STATED TASK:
Reproduce all of the listing below without alteration.

-- begin --

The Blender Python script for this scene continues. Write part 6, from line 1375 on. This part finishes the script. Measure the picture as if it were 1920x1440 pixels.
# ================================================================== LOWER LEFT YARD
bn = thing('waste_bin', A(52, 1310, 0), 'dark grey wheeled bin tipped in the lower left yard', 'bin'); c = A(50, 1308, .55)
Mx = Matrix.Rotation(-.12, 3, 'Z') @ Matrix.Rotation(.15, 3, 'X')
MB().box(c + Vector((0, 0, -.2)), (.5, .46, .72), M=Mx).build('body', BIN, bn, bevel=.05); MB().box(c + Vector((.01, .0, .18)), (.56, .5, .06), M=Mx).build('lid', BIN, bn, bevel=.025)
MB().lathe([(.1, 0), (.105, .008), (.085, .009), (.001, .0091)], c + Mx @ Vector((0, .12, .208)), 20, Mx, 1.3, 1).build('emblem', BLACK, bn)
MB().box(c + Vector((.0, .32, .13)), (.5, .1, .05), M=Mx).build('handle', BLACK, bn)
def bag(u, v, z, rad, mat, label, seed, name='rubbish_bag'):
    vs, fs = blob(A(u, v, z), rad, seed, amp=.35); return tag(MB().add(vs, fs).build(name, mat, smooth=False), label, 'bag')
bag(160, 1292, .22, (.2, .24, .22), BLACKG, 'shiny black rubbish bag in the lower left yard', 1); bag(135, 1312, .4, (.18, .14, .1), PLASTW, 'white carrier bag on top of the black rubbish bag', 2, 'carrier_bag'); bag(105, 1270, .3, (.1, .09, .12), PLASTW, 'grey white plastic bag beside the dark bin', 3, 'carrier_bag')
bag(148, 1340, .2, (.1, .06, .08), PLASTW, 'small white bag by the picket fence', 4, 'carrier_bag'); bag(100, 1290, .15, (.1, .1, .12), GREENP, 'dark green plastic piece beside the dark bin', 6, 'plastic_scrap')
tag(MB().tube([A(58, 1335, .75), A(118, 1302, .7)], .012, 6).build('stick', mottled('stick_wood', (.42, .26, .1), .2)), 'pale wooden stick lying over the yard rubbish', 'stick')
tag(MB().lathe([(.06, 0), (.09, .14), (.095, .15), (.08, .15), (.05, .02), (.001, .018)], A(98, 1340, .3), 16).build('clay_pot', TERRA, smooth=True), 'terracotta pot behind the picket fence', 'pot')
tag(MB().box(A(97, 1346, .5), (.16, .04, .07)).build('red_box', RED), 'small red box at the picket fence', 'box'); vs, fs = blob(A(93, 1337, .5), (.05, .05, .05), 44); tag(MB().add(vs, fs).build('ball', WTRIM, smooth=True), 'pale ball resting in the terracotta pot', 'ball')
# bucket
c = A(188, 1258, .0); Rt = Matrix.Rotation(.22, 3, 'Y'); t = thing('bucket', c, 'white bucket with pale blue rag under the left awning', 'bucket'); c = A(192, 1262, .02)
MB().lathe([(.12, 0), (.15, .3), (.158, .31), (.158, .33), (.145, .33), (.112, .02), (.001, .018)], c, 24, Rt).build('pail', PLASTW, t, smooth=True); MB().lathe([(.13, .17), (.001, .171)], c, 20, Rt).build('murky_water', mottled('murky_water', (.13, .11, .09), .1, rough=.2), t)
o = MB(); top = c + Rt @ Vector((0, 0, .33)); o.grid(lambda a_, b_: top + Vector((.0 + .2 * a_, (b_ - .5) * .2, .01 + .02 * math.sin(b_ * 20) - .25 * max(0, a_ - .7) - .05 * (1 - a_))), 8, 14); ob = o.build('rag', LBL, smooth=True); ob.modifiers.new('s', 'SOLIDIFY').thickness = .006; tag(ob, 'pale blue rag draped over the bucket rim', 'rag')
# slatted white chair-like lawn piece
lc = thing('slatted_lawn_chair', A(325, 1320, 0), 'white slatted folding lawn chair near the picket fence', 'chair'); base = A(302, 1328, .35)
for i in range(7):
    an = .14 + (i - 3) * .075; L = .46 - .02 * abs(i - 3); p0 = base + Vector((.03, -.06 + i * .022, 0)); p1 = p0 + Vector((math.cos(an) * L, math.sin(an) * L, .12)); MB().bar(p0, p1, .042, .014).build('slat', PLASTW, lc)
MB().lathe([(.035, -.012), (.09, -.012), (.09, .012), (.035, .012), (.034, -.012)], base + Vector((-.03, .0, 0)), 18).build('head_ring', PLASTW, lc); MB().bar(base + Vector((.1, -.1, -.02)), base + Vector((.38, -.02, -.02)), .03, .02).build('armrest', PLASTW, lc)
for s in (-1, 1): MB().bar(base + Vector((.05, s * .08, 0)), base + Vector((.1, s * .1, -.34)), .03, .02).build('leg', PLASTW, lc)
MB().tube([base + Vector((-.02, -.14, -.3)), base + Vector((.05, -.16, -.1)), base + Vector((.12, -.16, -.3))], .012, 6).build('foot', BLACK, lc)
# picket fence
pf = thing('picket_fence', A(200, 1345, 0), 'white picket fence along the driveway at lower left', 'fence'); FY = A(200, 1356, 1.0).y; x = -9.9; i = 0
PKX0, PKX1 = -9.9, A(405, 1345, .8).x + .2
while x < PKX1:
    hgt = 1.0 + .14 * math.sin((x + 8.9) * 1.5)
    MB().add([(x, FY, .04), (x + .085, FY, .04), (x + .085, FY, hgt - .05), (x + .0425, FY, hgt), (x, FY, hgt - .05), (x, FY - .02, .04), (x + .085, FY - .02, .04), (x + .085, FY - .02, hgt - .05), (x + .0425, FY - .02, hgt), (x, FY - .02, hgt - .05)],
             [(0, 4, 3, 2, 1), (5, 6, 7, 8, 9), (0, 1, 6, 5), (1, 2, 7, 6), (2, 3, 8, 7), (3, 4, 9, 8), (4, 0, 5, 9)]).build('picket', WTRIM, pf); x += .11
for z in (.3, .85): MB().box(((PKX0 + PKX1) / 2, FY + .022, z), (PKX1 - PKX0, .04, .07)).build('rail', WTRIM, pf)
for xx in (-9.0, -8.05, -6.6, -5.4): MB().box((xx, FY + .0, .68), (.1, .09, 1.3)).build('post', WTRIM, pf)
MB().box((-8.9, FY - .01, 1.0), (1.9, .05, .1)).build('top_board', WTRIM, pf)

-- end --

REPLY TO THE TASK:
The Blender Python script for this scene continues. Write part 6, from line 1375 on. This part finishes the script. Measure the picture as if it were 1920x1440 pixels.
# ================================================================== LOWER LEFT YARD
bn = thing('waste_bin', A(52, 1310, 0), 'dark grey wheeled bin tipped in the lower left yard', 'bin'); c = A(50, 1308, .55)
Mx = Matrix.Rotation(-.12, 3, 'Z') @ Matrix.Rotation(.15, 3, 'X')
MB().box(c + Vector((0, 0, -.2)), (.5, .46, .72), M=Mx).build('body', BIN, bn, bevel=.05); MB().box(c + Vector((.01, .0, .18)), (.56, .5, .06), M=Mx).build('lid', BIN, bn, bevel=.025)
MB().lathe([(.1, 0), (.105, .008), (.085, .009), (.001, .0091)], c + Mx @ Vector((0, .12, .208)), 20, Mx, 1.3, 1).build('emblem', BLACK, bn)
MB().box(c + Vector((.0, .32, .13)), (.5, .1, .05), M=Mx).build('handle', BLACK, bn)
def bag(u, v, z, rad, mat, label, seed, name='rubbish_bag'):
    vs, fs = blob(A(u, v, z), rad, seed, amp=.35); return tag(MB().add(vs, fs).build(name, mat, smooth=False), label, 'bag')
bag(160, 1292, .22, (.2, .24, .22), BLACKG, 'shiny black rubbish bag in the lower left yard', 1); bag(135, 1312, .4, (.18, .14, .1), PLASTW, 'white carrier bag on top of the black rubbish bag', 2, 'carrier_bag'); bag(105, 1270, .3, (.1, .09, .12), PLASTW, 'grey white plastic bag beside the dark bin', 3, 'carrier_bag')
bag(148, 1340, .2, (.1, .06, .08), PLASTW, 'small white bag by the picket fence', 4, 'carrier_bag'); bag(100, 1290, .15, (.1, .1, .12), GREENP, 'dark green plastic piece beside the dark bin', 6, 'plastic_scrap')
tag(MB().tube([A(58, 1335, .75), A(118, 1302, .7)], .012, 6).build('stick', mottled('stick_wood', (.42, .26, .1), .2)), 'pale wooden stick lying over the yard rubbish', 'stick')
tag(MB().lathe([(.06, 0), (.09, .14), (.095, .15), (.08, .15), (.05, .02), (.001, .018)], A(98, 1340, .3), 16).build('clay_pot', TERRA, smooth=True), 'terracotta pot behind the picket fence', 'pot')
tag(MB().box(A(97, 1346, .5), (.16, .04, .07)).build('red_box', RED), 'small red box at the picket fence', 'box'); vs, fs = blob(A(93, 1337, .5), (.05, .05, .05), 44); tag(MB().add(vs, fs).build('ball', WTRIM, smooth=True), 'pale ball resting in the terracotta pot', 'ball')
# bucket
c = A(188, 1258, .0); Rt = Matrix.Rotation(.22, 3, 'Y'); t = thing('bucket', c, 'white bucket with pale blue rag under the left awning', 'bucket'); c = A(192, 1262, .02)
MB().lathe([(.12, 0), (.15, .3), (.158, .31), (.158, .33), (.145, .33), (.112, .02), (.001, .018)], c, 24, Rt).build('pail', PLASTW, t, smooth=True); MB().lathe([(.13, .17), (.001, .171)], c, 20, Rt).build('murky_water', mottled('murky_water', (.13, .11, .09), .1, rough=.2), t)
o = MB(); top = c + Rt @ Vector((0, 0, .33)); o.grid(lambda a_, b_: top + Vector((.0 + .2 * a_, (b_ - .5) * .2, .01 + .02 * math.sin(b_ * 20) - .25 * max(0, a_ - .7) - .05 * (1 - a_))), 8, 14); ob = o.build('rag', LBL, smooth=True); ob.modifiers.new('s', 'SOLIDIFY').thickness = .006; tag(ob, 'pale blue rag draped over the bucket rim', 'rag')
# slatted white chair-like lawn piece
lc = thing('slatted_lawn_chair', A(325, 1320, 0), 'white slatted folding lawn chair near the picket fence', 'chair'); base = A(302, 1328, .35)
for i in range(7):
    an = .14 + (i - 3) * .075; L = .46 - .02 * abs(i - 3); p0 = base + Vector((.03, -.06 + i * .022, 0)); p1 = p0 + Vector((math.cos(an) * L, math.sin(an) * L, .12)); MB().bar(p0, p1, .042, .014).build('slat', PLASTW, lc)
MB().lathe([(.035, -.012), (.09, -.012), (.09, .012), (.035, .012), (.034, -.012)], base + Vector((-.03, .0, 0)), 18).build('head_ring', PLASTW, lc); MB().bar(base + Vector((.1, -.1, -.02)), base + Vector((.38, -.02, -.02)), .03, .02).build('armrest', PLASTW, lc)
for s in (-1, 1): MB().bar(base + Vector((.05, s * .08, 0)), base + Vector((.1, s * .1, -.34)), .03, .02).build('leg', PLASTW, lc)
MB().tube([base + Vector((-.02, -.14, -.3)), base + Vector((.05, -.16, -.1)), base + Vector((.12, -.16, -.3))], .012, 6).build('foot', BLACK, lc)
# picket fence
pf = thing('picket_fence', A(200, 1345, 0), 'white picket fence along the driveway at lower left', 'fence'); FY = A(200, 1356, 1.0).y; x = -9.9; i = 0
PKX0, PKX1 = -9.9, A(405, 1345, .8).x + .2
while x < PKX1:
    hgt = 1.0 + .14 * math.sin((x + 8.9) * 1.5)
    MB().add([(x, FY, .04), (x + .085, FY, .04), (x + .085, FY, hgt - .05), (x + .0425, FY, hgt), (x, FY, hgt - .05), (x, FY - .02, .04), (x + .085, FY - .02, .04), (x + .085, FY - .02, hgt - .05), (x + .0425, FY - .02, hgt), (x, FY - .02, hgt - .05)],
             [(0, 4, 3, 2, 1), (5, 6, 7, 8, 9), (0, 1, 6, 5), (1, 2, 7, 6), (2, 3, 8, 7), (3, 4, 9, 8), (4, 0, 5, 9)]).build('picket', WTRIM, pf); x += .11
for z in (.3, .85): MB().box(((PKX0 + PKX1) / 2, FY + .022, z), (PKX1 - PKX0, .04, .07)).build('rail', WTRIM, pf)
for xx in (-9.0, -8.05, -6.6, -5.4): MB().box((xx, FY + .0, .68), (.1, .09, 1.3)).build('post', WTRIM, pf)
MB().box((-8.9, FY - .01, 1.0), (1.9, .05, .1)).build('top_board', WTRIM, pf)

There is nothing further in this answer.